Even though the Navy has kept totally silent regarding Balfour’s real estate transactions, a stack of emails obtained by The Blue Paper through a Freedom of Information Act request reveal considerable in-house turmoil.
Apparently back in 2009, just two years into a deal that included furnishing base housing for 11 military installations in the Southeast, Balfour claimed to be in financial distress and pushed for a bailout on an anticipated $65 Million dollar shortfall. It proposed raising funds by selling off those housing projects that were under occupied.
The decision to sell Navy properties was extremely controversial, particularly among base commanders. Some accused Balfour of manipulating the data to force the sale of prime real estate. Balfour had claimed that lack of occupancy justified the sales, but Commanding Officers weren’t buying it.
“I’m having a hard time seeing the premise that Gulfport has an occupancy problem,” said Captain Brown, Commanding Officer at Gulfport,MS.
Captain Aaron Bowman, Commanding Officer of Naval Station Mayport, FL wrote, “Mayport has had 100 units empty for six months since it was directed to vacate for a construction process that has not started.”
“Occupancy accounting, why are they using 750 homes as a basis vice the end state which is considerably less, but of course drives us to the negative side of the books?”, asks Captain Glen Little, Commanding Officer Naval Station Charleston, S.C.
Some CO’s complained that Balfour would be allowed to sell the best units, which either did not need renovation or had just been renovated which would leave the enlisted personnel to reside in inadequate dilapidated units.
The general feeling of being short-changed by Balfour is best expressed in a report sent out by Navy Facilities Headquarters of a conversation with the NAS Key West Commander Holmes:
“NAS Key West feels they are the dog end of PPV… He believes we are past the point of trumpeting the benefits of PPV. He thinks it is time for the services to talk with Congress proactively about potential problem pitfalls.”
CO Holmes wrote directly to the Southeast Regional Commander Richard Wolff,
“…the bottom line is that I think the military members are going to continue to get the short end of the stick in this deal when the entire project was put together to improve quality of life in our housing areas.”
“I really think we are opening ourselves up for punishment by putting the property on the open market and giving proceeds to the partner [Balfour],” wrote CO Bowman, “… there is not an argument to reduce housing units at Mayport other than for financial gain to the partner. I can think of no other argument to sell off housing at Mayport given the high level of occupancy and impending growth in population … the US Navy seems way too eager to jump in head first and bailout the partner by giving up valuable and desirable property, reducing requirements in renovations, losing community centers, etc.”

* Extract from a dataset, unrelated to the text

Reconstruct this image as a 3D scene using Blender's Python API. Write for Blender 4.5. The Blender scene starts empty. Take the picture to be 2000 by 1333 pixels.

The “problem” most often expressed is that to allow Balfour to sell land today would reduce the rental revenue and would thereafter turn into a larger problem, forcing more sales of land. In other words, Balfour would have to sell more land to compensate for the loss of revenue caused by the sale of land. No one said “ponzi scheme” but that is the term that comes to mind.
A remark by Regional Commander Richard Wolf was particularly telling of Balfour’s cutthroat methods. Apparently, after pointing out the projected $65 Million shortfall, Balfour asked the Navy to agree to furnish a contractual “stop work notice” to remain in effect while organizing a “re-scoping” of the project. CO Wolff wrote of his concern that it was “taking a long time to get cost savings data from BBC [Balfour Beatty Communities] and this [was] potentially going to further delay a decision which [might] mean lost dollars in fees for the LLC (but BBC via BBC Construction [would] be getting those fees via lost work/delay claims).”
Key West CO Captain Holmes described the re-scoping as “what looks like a bailout on the backs of our military families.”
According to a well-informed source, Balfour Beatty takes out an approximate $ 100,000 /month in profit from its NAS Key West housing rentals alone. It just brought another $ 35 Million free and clear into the LLC and yet it will soon claim in Court that it cannot possibly provide housing for the military if it is required [like the rest of us] to pay property taxes.
In the meantime, our property appraiser Scott Russell, in the role of David, prepares to battle Goliath Balfour in Judge Audlin’s courtroom. Stay tuned.
It’s not that the Navy is corrupt. I think they were fooled just as our tax appraiser was with this. Balfour Beatty is taking and selling public property and the military is a victim in this as well as we are. They just caved in when Balfour said it wanted to get more money. That’s what big corporations do. I hope the end is in sight for such scams as this.